Anti Oil Activists Target Famous Works of Art


Christa Worthey, Writer

On Friday October 14th, two activists threw two cans of Heinz tomato soup onto Vincent Van Gogh’s Sunflowers at London’s National Gallery in protest against “Big Oil”. The two women crawled over the barrier, opened the cans and dumped the contents over the painting before super gluing their hands to the wall underneath.

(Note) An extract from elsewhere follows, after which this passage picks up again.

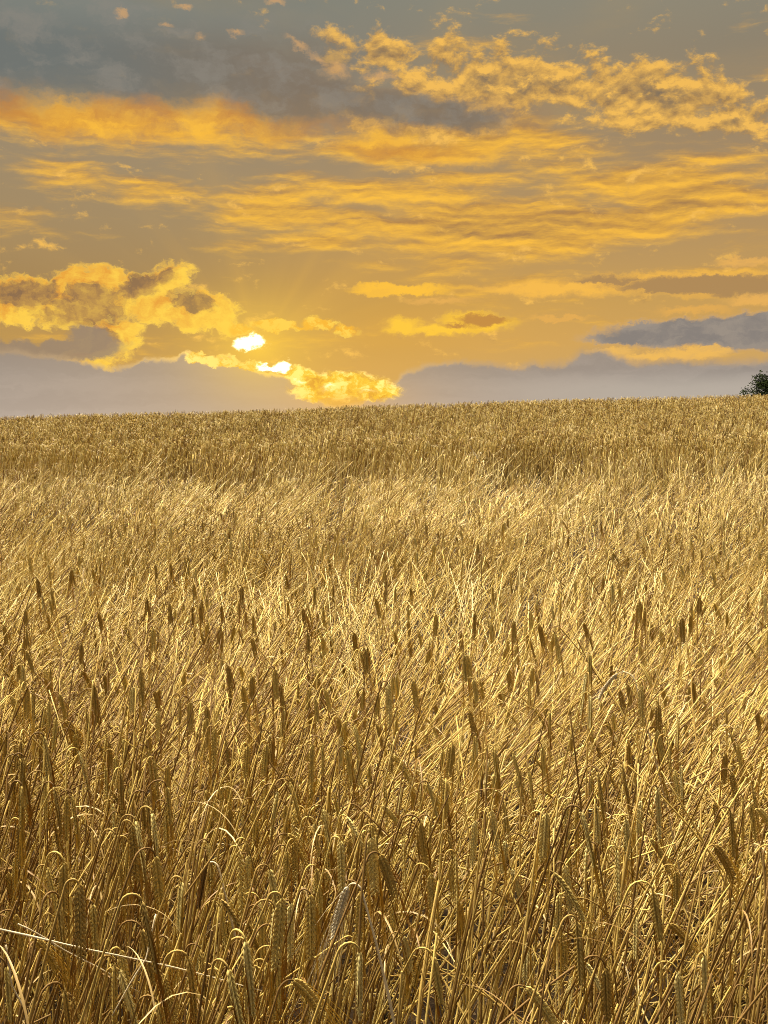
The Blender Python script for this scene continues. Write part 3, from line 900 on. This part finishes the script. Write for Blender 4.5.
def hero(px, py, az, label, mats=None, seed=1, group=None, dist=None, **kw):
    rnd = random.Random(seed)
    mats = dict(stem=M_STEM, ear=M_EAR, awns=M_AWN, leaf=M_LEAF, **(mats or {})) if not mats else {**dict(stem=M_STEM, ear=M_EAR, awns=M_AWN, leaf=M_LEAF), **mats}
    s = make_stalk(rnd, **kw)
    R = Matrix.Rotation(az, 3, 'Z')
    apex = max(s['path'], key=lambda p: p.z); off = R @ apex
    if dist is None:
        lo, hi = .5, 8.0
        for _ in range(50):
            m = (lo + hi) / 2; w = on_ray(px, py, m)
            if w.z - float(land(w.x, w.y)) > apex.z: lo = m
            else: hi = m
        dist = (lo + hi) / 2
    w = on_ray(px, py, dist)
    root = link('barley_stalk', None); root.empty_display_size = .05
    x, y = w.x - off.x, w.y - off.y
    root.location = (x, y, float(land(x, y)) - .01); root.rotation_euler.z = az
    root.scale = ((w.z - float(land(x, y)) + .01) / apex.z,) * 3
    tag(root, label, 'barley stalk', group)
    for b in s['blades']: link('leaf_blade', b.mesh('barley_leaf', [mats['leaf']]), root)
    for nm, k in (('stem', 'stem'), ('ear', 'ear')):
        if not s[k].v: continue
        o = link(nm, s[k].mesh('barley_' + nm, [mats[k]]), root)
        if nm == 'ear' and s['awns'].v: link('awns', s['awns'].mesh('barley_awns', [mats['awns']]), o)
    return root


def fallen_straw(label, pts, r=.0016, mat=None):
    p = [on_ray(*q) for q in pts]
    c = sum(p, Vector()) / len(p)
    n = 12; q = []
    for i in range(n + 1):
        u = i / n * (len(p) - 1); k = min(int(u), len(p) - 2)
        q.append(p[k].lerp(p[k + 1], u - k) - c + Vector((0, 0, .0012 * math.sin(i * .9))))
    rad = [r * .62 * (1 - .35 * i / n) * (1.35 if i in (3, 8) else 1) for i in range(n + 1)]
    mb = MB(); mb.tube(q, rad, 7)
    o = link('fallen_straw', mb.mesh('fallen_straw', [mat or M_PALE])); o.location = c
    tag(o, label, 'straw')


def build_heroes():
    E = dict(ear=.095, leaves=0)
    pale = dict(stem=M_PALE, ear=M_PALE_EAR, awns=M_PALE)
    hero(625, 672, 2.6, 'bleached white barley ear curled over like a hook among the flattened stalks', pale, seed=3, length=.80, th0=.1, th1=.3, crook_r=.025, end=2.3, ear=.075, awn=.05, leaves=0)
    hero(356, 884, 2.7, 'bleached barley ear with long pale awns fanned out at the field edge', pale, seed=4, length=.76, th0=.05, th1=.3, crook_r=.010, end=2.75, ear=.075, awn=.13, spread=.22, leaves=0)
    hero(234, 846, .2, 'barley stalk with an extra long golden ear beside the dark-eared bleached stalk', None, seed=6, length=.70, th0=.02, th1=.15, crook_r=.007, end=3.1, ear=.115, awn=.04, leaves=0)
    hero(213, 862, 2.9, 'barley stalk with a bleached bent neck and one short dark ear', dict(stem=M_PALE, ear=M_DARK), seed=7, length=.68, th0=.05, th1=.25, crook_r=.010, end=2.9, ear=.065, awn=.05, leaves=0)
    hero(612, 815, .25, 'thin bare straw arching over to the right in a wide hoop, upper of two', None, seed=8, bare=True, length=.74, th0=.35, th1=.75, crook_r=.055, end=2.9, leaves=0)
    hero(568, 897, .15, 'thin bare straw arching over to the right in a wide hoop, lower of two', None, seed=9, bare=True, length=.66, th0=.25, th1=.7, crook_r=.075, end=2.55, leaves=0)
    hero(629, 752, .3, 'weathered dark brown barley ear standing out above flattened straw, right of centre', dict(ear=M_DARK), seed=10, length=.62, th0=.05, th1=.2, crook_r=.008, end=3.12, awn=.05, **E)
    hero(478, 760, .5, 'weathered dark brown barley ear hanging just right of the field centre', dict(ear=M_DARK), seed=11, length=.62, th0=.05, th1=.25, crook_r=.008, end=3.12, ear=.075, awn=.06, leaves=0)
    for k, (px, py, az) in enumerate(((562, 797, .3), (592, 842, 2.8), (612, 846, .2), (739, 794, .4), (398, 832, .2), (300, 806, 2.9), (108, 800, .4), (20, 770, .3), (380, 770, .5), (160, 800, .2), (450, 850, .3))):
        hero(px, py, az, 'tall barley stalk with a plump hanging ear at the field edge', None, seed=20 + k, group='tall barley stalks with plump hanging ears',
             length=.68, th0=.02, th1=.2, crook_r=.008, end=3.1, ear=.085 + .01 * (k % 3), awn=.05, leaves=0)
    hero(474, 446, 3.3, 'pale broken stalk leaning left above the dark hollow in the middle distance', dict(stem=M_PALE, leaf=M_PALE), seed=40, dist=15.8, bare=True, length=1.0, th0=.5, th1=.6, crook_r=.01, end=.9, leaves=2, wide=3.0)
    fallen_straw('long bleached straw lying aslant across the stalks at the lower left corner', [(-60, 918, 1.19), (120, 955, 1.23), (262, 990, 1.31)], .0017)
    fallen_straw('short bleached straw crossing under the long one at lower left', [(18, 924, 1.24), (75, 955, 1.28), (140, 992, 1.33)], .0014)
    fallen_straw('broken bleached straw leaning upright at lower left, crossing the long fallen straw', [(156, 914, 1.26), (146, 958, 1.24), (112, 1015, 1.22)], .0017)
    fallen_straw('bleached straw tip bent at the bottom left corner of the field edge', [(6, 945, 1.18), (12, 985, 1.18), (34, 1030, 1.18)], .0015)
    for k, (px, h, lean) in enumerate(((175, .30, .15), (322, .22, -.3), (395, .18, .3), (90, .16, -.2), (470, .2, .2), (520, .14, -.15), (610, .18, .3), (655, .15, .1))):
        d = 38.0 + (k * 37 % 5) * .7
        x = (px - 384) / FPX * d
        mb = MB(); z0 = .62
        b = [Vector((0, 0, 0)), Vector((.01, 0, z0)), Vector((lean * .1, 0, z0 + .22 + h * .5)), Vector((lean * .35, 0, z0 + .22 + h))]
        mb.tube(b, [.004, .004, .004, .003], 4)
        st = link('wild_grass_stalk', None); st.location = (x, d, float(land(x, d)))
        tag(st, 'thin wild grass stalk rising above the barley on the skyline', 'wild grass', 'wild grass stalks on the skyline')
        link('stem', mb.mesh('grass_stem', [M_DARK]), st)
        sp = MB()
        for j in range(7):
            c = b[2].lerp(b[3], j / 6); u = Vector((math.cos(j * 2.4) * .5, math.sin(j * 2.4) * .5, 1)).normalized()
            a = u.orthogonal().normalized(); sp.grain(c + u * .02, u, a, u.cross(a), .05, .011, .011)
        link('seed_head', sp.mesh('seed_head', [M_DARK]), st)


def build_litter():
    rnd = random.Random(9)
    c = bpy.data.collections.new('litter_forms')
    for k in range(8):
        mb = MB(); L = rnd.uniform(.08, .28); q = [Vector((-L / 2, 0, 0))]; a = 0
        for i in range(5):
            a += rnd.uniform(-.18, .18); q.append(q[-1] + Vector((math.cos(a), math.sin(a), rnd.uniform(-.03, .03))) * (L / 5))
        mb.tube(q, [.0018, .0019, .0017, .0016, .0015, .0012], 5)
        c.objects.link(bpy.data.objects.new('litter_form.%03d' % k, mb.mesh('litter_form', [M_STEM])))
    n = 2400
    y = rng.uniform(.8, 3.4, n); x = rng.uniform(-1.7, 1.7, n)
    pos = np.stack([x, y, land(x, y) + rng.uniform(.0, .10, n) ** 1.3], -1)
    rot = np.stack([rng.normal(0, .1, n), rng.normal(0, .18, n), rng.uniform(0, 6.28, n)], -1)
    me = bpy.data.meshes.new('straw_litter'); me.from_pydata(pos.tolist(), [], [])
    for nm, ty, arr in (('turn', 'FLOAT_VECTOR', rot), ('size', 'FLOAT', rng.uniform(.7, 1.3, n)), ('form', 'INT', rng.integers(0, 8, n))):
        at = me.attributes.new(nm, ty, 'POINT')
        at.data.foreach_set('vector' if ty == 'FLOAT_VECTOR' else 'value', np.ascontiguousarray(arr, dtype=np.int32 if ty == 'INT' else np.float32).ravel())
    o = link('straw_litter', me)
    tag(o, 'broken straw littering the dark soil between the barley stems', 'straw litter', kind='stuff')
    scatter_nodes(o, c)
N_SINGLE = 286
SUN_POWER, SUN_SOFT = 2.0, 3.0
build_world()
build_sun()
build_ground()
build_forms()
build_field()
build_tree(50.6, 140.0)
build_heroes()
build_litter()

One of the activists, Phoebe Plummer, then gave a heartfelt speech to the crowded room, ”What’s worth more? Art or Life? Is it worth more than food? Worth more than justice? Are you more concerned about the protection of a painting, or the protection of our planet and people? The cost of living crisis is part of the cost of the oil crisis. Fuel is unaffordable to millions of cold, hungry families. They can’t even afford to heat a tin of soup. Meanwhile, crops are failing and people are dying in supercharged monsoons, massive wildfires, and endless droughts caused by climate breakdown. We can’t afford new oil and gas, it’s going to take everything. We will look back and mourn all we have lost unless we act immediately.”

The painting itself luckily retained no damage due to the actions of these people. The two women were brought before Westminster’s Magistrates Court and plead not guilty to their charges of criminal damages.

Since then two other incidents have occurred by the same group. On October the 23rd, two German activists threw mashed potatoes on a Claud Monet painting. The activists dumped a tub of the potatoes onto one of Monet’s hay bale paintings and then glued their hands to the wall beneath, similar in style to the two women in London. A day later two activists wearing “Just Stop Oil” t-shirts smashed a chocolate cake into the face of a wax figure of King Charles III.

Because these protests have drawn so much attention in the public eye, these types of public displays continued through the month of November, and even escalated into blocking bridges and roadways.